Attaching the webbing to rapides instead of directly onto the hangers would be better, too.
But, all in all, I'd use that anchor with no reservations.
-Brian in SLC
Iceaxe
11-12-2009, 11:59 AM
But, all in all, I'd use that anchor with no reservations.
I'm with Brian..... There are several upgrades that you could make, but I'd use the anchor with no reservations.... I'm waiting with bated breath to hear what you found "wrong" with the anchor.
:popcorn:
I think the general rule for bolt spacing is to multiply the depth by 3 and use that number to space them. So if your into the rock 4 inches you should have 12 inches between bolts. If the rock fails there will be a cone of failier around the bolt at least as wide as it is deep and you don't want one failer to take out both bolts.
But these two in the picture look well spaced to me.
What about the ring? Is it an aluminum ring? I'd use aluminum for a bailout if needed but not for repetative wet-sandy canyon rope pulls. Here's a picture of why this would be a bad idea.
Brian in SLC
11-12-2009, 12:50 PM
I think the general rule for bolt spacing is to multiply the depth by 3 and use that number to space them.
From Powers tech spec on Powerbolts:
"For anchors loaded in tension and shear, the critical spacing is equal to 2 embedment depths at which the anchor achieves 100% of load.
Minimum spacing is equal to 1 embedment depth at which the anchor achieves 50% of load."

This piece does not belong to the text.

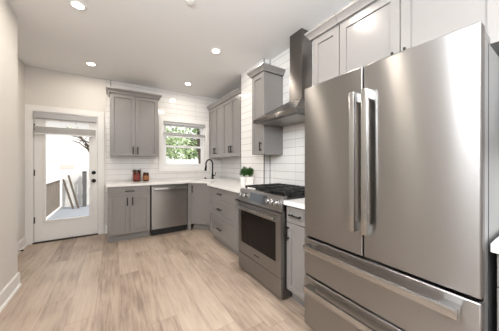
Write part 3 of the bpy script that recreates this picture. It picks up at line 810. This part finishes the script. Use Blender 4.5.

What about the ring? Is it an aluminum ring?
Yeah, those SMC rings are pretty thin and don't hold up well to abrasive ropes!
Ring looks pretty thick but also looks like one of those aluminum Omega Pacific rings. Will last, but, probably not near as long as a Fixe, Fusion, or Faders steel ring (or the like). Nice thing about a ring is that unlike a rapide, the wear gets a chance to spread out 360 degrees rather than just each end.
-Brian in SLC
Isn't the biggest problem with this anchor that fact that I am not attached to it and going down? :cool2:
From Powers tech spec on Powerbolts:
"For anchors loaded in tension and shear, the critical spacing is equal to 2 embedment depths at which the anchor achieves 100% of load.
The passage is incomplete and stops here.